Chakaia Booker
“The initial appeal of tires was the surface texture, the designs and patterns created by the manufacturers for grabbing the road and wicking rain and snow away,” Chakaia Booker says of her early years collecting materials on New York’s streets. After more than four decades, she continues to be fascinated by the traces of time, use, burn, and neglect on tires’ hefty rubber skins. “You see and feel all these aftereffects in the material, and that carries over into my repurposing and reimagining.” Booker’s larger-than-life sculpture, Shaved Portions, was on display from April through October in New York’s Garment District, with deconstructed rubber tires as the star material. At a 35-foot-tall height, the sculpture is a love song to the discarded, with thrown-away tire cuts assembled into a rhythmic grid.
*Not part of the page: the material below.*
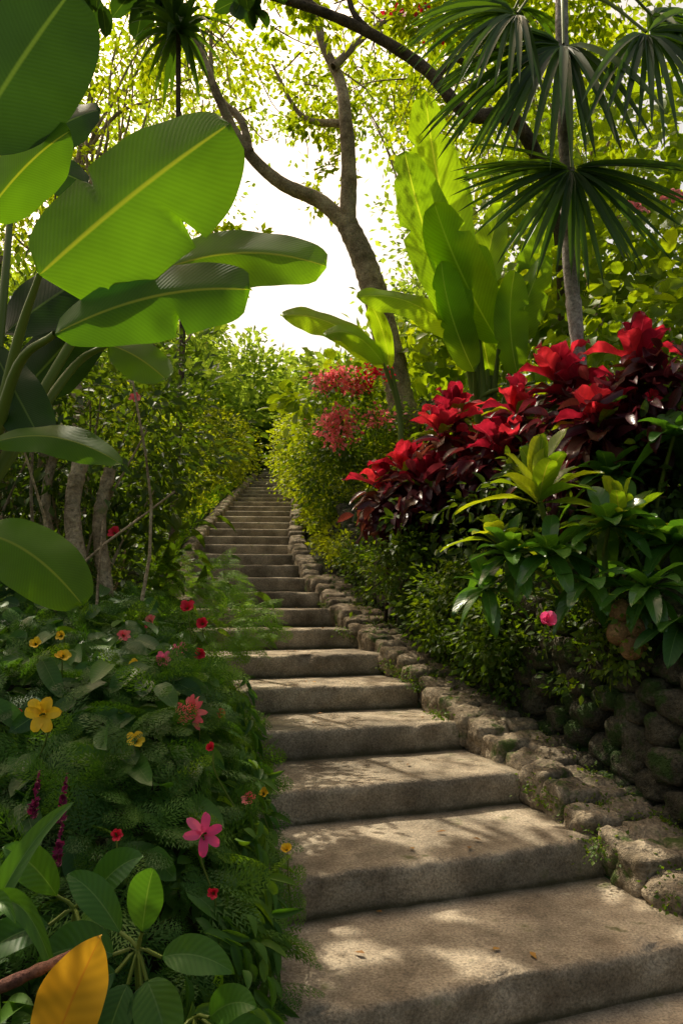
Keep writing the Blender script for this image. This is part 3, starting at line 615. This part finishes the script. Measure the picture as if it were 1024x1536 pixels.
gp('peace_lily_plant',(-.6,1.65,.66),[((-.74,1.6,.82),.08,.6,UPC),((-.43,1.6,.80),.08,.4,UPC),((-.77,1.5,.60),.08,.2,UPC),((-.5,1.5,.62),.08,.8,UPC)],G_matte)
gp('peace_lily_plant',(-.3,1.5,.50),[((-.16,1.4,.58),.07,.6,UPC),((-.42,1.4,.44),.08,.4,UPC),((-.12,1.5,.42),.07,.2,UPC),((-.28,1.35,.40),.07,.8,UPC)],G_matte)
rt=empty('crinum_plant');A=Acc()
for t,bw in [((-.55,1.45,.56),.16),((-.65,1.4,.55),.12),((-.58,1.6,.92),.05),((-.62,1.4,.74),.08),((-.9,1.4,.6),.1),((-.7,1.4,.95),.03),((-.78,1.3,.5),.12)]:
    blade(A,(-.76,1.5,.62),t,UPC,.055,bw,.25,.8,20,.5,.004,.7)
A.build('leaves',G_matte,rt)
A=Acc();blade(A,(-.54,1.34,.50),(-.425,1.30,.765),(.1,-1,.2),.12,.012,.75,.9,26,.3,.02,.8);A.build('yellow_fallen_leaf',G_yel)
A=Acc();tube(A,[(-.75,1.36,.60),(-.63,1.34,.65),(-.54,1.34,.69),(-.5,1.36,.70)],.014,.009,n=14,bump=.08);A.build('broken_branch',rockmat('red_bark',(.12,.05,.04),(.2,.09,.06),(.28,.14,.09),20))
# ------------------------------------------------------------------ flowers
def flower(name,p,R,mat,n=6,w=.4,el=25,center=True,face=(0,-1,.6)):
    rt=empty(name);A=Acc();f=nrm(np.array(face)+rng.normal(size=3)*.3);sx=nrm(np.cross(f,(0,0,1)));sy=np.cross(sx,f);p=np.array(p,float);ph=rng.random()*6
    e=math.radians(el)
    for i in range(n):
        an=ph+i*6.283/n+rng.normal()*.15;rd=sx*math.cos(an)+sy*math.sin(an)
        dd=rd*math.cos(e)+f*math.sin(e);blade(A,p+dd*R*.05,p+dd*R*(.85+.3*rng.random())-f*R*.15,f*math.cos(e)-rd*math.sin(e)+rng.normal(size=3)*.15,R*w,R*.14,.6,.6,9,.25,.04,bdir=tuple(f))
    A.build('petals',mat,rt);s=Acc();tube(s,[p-f*.01,p-np.array((0,0,.05))-f*.03,p-f*.1-np.array((rng.normal()*.03,0,.12))],.0025,.0025,n=6,seg=5,bump=0);
    if center:
        for k in range(4):
            q=p+f*R*.35+rng.normal(size=3)*R*.08;tube(s,[p,q],.0018,.0025,n=4,seg=5,bump=0)
    s.build('stem',M_stem,rt)
FL=[('pink_flower',(-.50,2.5,1.10),.075,F_coral,12,.3,30),('pink_flower',(-.33,1.75,.80),.052,F_pink,6,.45,15),('red_flower',(-.37,2.1,.93),.03,F_red,6,.7,65),('red_flower',(-.30,2.4,.95),.04,F_coral,8,.4,50),
('yellow_flower',(-.81,2.0,1.05),.055,F_yel,6,.6,25),('yellow_flower',(-.62,2.2,.93),.05,F_yel,5,.5,50),('yellow_flower',(-.95,2.5,1.24),.04,F_yel,5,.6,50),('yellow_flower',(-1.08,2.6,1.23),.035,F_yel,5,.6,50),('yellow_flower',(-.17,2.3,.82),.034,F_yel,5,.6,60),('yellow_flower',(-.27,2.55,.93),.03,F_yel,5,.6,50),
('red_flower',(-.73,3.5,1.31),.055,F_red,8,.6,50),('red_flower',(-.66,3.5,1.24),.045,F_red,8,.6,50),('pink_flower',(-.74,3.4,1.12),.05,F_pink,8,.5,40),('pink_flower',(-.9,3.5,1.25),.05,F_coral,6,.6,40),('red_flower',(-1.2,3.9,1.71),.045,F_red,8,.6,40),('red_flower',(-1.12,4.0,2.45),.045,F_coral,6,.6,40),
('red_flower',(-.33,1.9,.6),.025,F_red,6,.5,50),('pink_flower',(1.0,3.6,1.24),.08,F_pink,5,.7,60),('red_flower',(2.0,5.0,4.02),.1,F_coral,8,.4,20),('red_flower',(2.25,5.0,4.1),.1,F_coral,8,.4,20),('red_flower',(1.85,4.4,2.56),.07,F_red,6,.5,40),('yellow_flower',(-1.1,2.9,1.22),.035,F_yel,5,.6,50),
('red_flower',(-.62,3.2,1.15),.04,F_red,7,.6,50),('red_flower',(-.47,2.9,1.05),.035,F_red,7,.6,50),('pink_flower',(-.7,2.9,1.12),.045,F_pink,7,.5,40),('yellow_flower',(-.75,2.7,1.12),.035,F_yel,5,.6,50),('red_flower',(-.55,1.8,.78),.025,F_red,6,.5,50),('pink_flower',(-.95,3.2,1.2),.04,F_coral,7,.5,40),('red_flower',(-1.0,2.3,1.0),.035,F_red,6,.6,50)]
for nm,p,R,m,n,w,el in FL:
    if p[0]<0 and p[1]<3.3: p=(p[0],p[1],max(p[2]-.25,min(p[2],mound_z(p[0],p[1])+.1)) if p[1]>2.2 else p[2])
    flower(nm,p,R,m,n,w,el)
for c in [(-.78,1.85,.80),(-.70,1.8,.70),(-.73,1.9,.78)]:
    A=Acc();k=80;t=rng.random(k);P=np.array(c)+np.stack([t*.02,t*0,t*.13],1);D=rng.normal(size=(k,3));D[:,2]=.6
    inst(A,TS,P,D,rng.normal(size=(k,3)),.022*(1.1-t),.012);A.build('magenta_flower_spike',F_mag)
a=Acc();foliage(a,[((.15,8.6,3.3),(.6,.4,.55),1.5),((-.1,8.9,2.9),(.4,.4,.5),1.2),((.1,8.0,3.5),(.45,.15,.4),.5)],TS,.07,.5,46,24,.2);rt=empty('bougainvillea_bush');a.build('leaves',G_hedge,rt)
for mat,cs in ((F_red,[(.35,8.3,3.85),(.2,8.2,3.72)]),(F_coral,[(.12,8.2,3.65),(0,8.1,3.78),(-.1,8.1,3.68),(-.05,8.1,3.35),(.05,8.1,3.28),(-.12,8.1,3.2),(-.02,8.1,3.1),(.4,8.2,3.35),(-.2,8.2,3.75)])):
    a=Acc();foliage(a,[(np.array(c)+(0,-.25,0),(.1,.07,.08),1) for c in cs],TS,.045,.8,10,11,.7,.3,.8);a.build('blossoms',mat,rt)
a=Acc();foliage(a,[((.8,7.4,7.3),(.25,.2,.1),.5),((.3,7.2,7.6),(.2,.1,.1),.3),((1.3,7.2,7.45),(.2,.1,.1),.3)],TS,.06,.8,10,10,.5);a.build('red_blossoms',F_red)
a=Acc();k=30;P=[]
for i in range(k):
    n=int(rng.integers(0,9));t=rng.random();y=Dn(n)+.1+.4*rng.random();x=LX(y)+(RX(y)-LX(y))*(.08+.86*t)
    nn=np.floor((y-(x-(RX(y)+LX(y))/2)*math.tan(An(n)))/TR-2.854)
    P.append((x,y,nn*H+.012))
inst(a,TS,np.array(P),np.concatenate([rng.normal(size=(k,2)),np.zeros((k,1))],1),np.tile((0,0,1.),(k,1)),.03+.02*rng.random(k),.022);a.build('fallen_leaves',leafmat('dry_leaf',[(.15,.07,.02),(.3,.14,.03),(.4,.22,.04)],.1,(1,1,1),.7))
# ------------------------------------------------------------------ light
el=math.radians(55);az=math.radians(-33)
S=Vector((math.sin(az)*math.cos(el),math.cos(az)*math.cos(el),math.sin(el)))
L=bpy.data.lights.new('sun','SUN');L.energy=5;L.angle=math.radians(.4);L.color=(1,.91,.73)
o=bpy.data.objects.new('sun',L);o.rotation_euler=S.to_track_quat('Z','Y').to_euler();COL.objects.link(o)
w=bpy.data.worlds.new('World');sc.world=w;w.use_nodes=True;nt=w.node_tree;bg=nt.nodes['Background']
sk=nt.nodes.new('ShaderNodeTexSky');sk.sky_type='NISHITA';sk.sun_disc=False;sk.sun_elevation=el;sk.sun_rotation=az;sk.air_density=1.;sk.dust_density=6
tn=nt.nodes.new('ShaderNodeVectorMath');tn.operation='MULTIPLY';tn.inputs[1].default_value=(1.6,1.37,1.02)
nt.links.new(sk.outputs[0],tn.inputs[0]);nt.links.new(tn.outputs[0],bg.inputs[0]);bg.inputs[1].default_value=.15
cam=bpy.data.cameras.new('camera');co=bpy.data.objects.new('camera',cam);COL.objects.link(co)
co.location=(0,0,EYE);co.rotation_euler=(math.radians(90),0,0)
cam.sensor_fit='VERTICAL';cam.sensor_height=36;cam.lens=36*1100/1536;cam.shift_y=132/1536;cam.clip_end=3000;cam.clip_start=.05
sc.camera=co
sc.view_settings.view_transform='Standard';sc.view_settings.look='None';sc.view_settings.exposure=0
“I like the interaction with the world that public art provides, in contrast to the gallery’s personal, almost private viewing space,” she says. The expansive structure rose in the heart of Midtown Manhattan, where traffic and chaos ceaselessly run their course. “If an artist has done their job well, their work will speak to people and will engage them in something bigger than themselves, a wider humanity,” she says. The 71-year-old artist’s modest scale sculptures also currently occupy David Nolan Gallery in New York with a similarly powerful aura, yet more intimately through their smaller sizes. “The goal for me is that each person can engage with the work in a way that resonates with them personally, and that changes over time,” she says.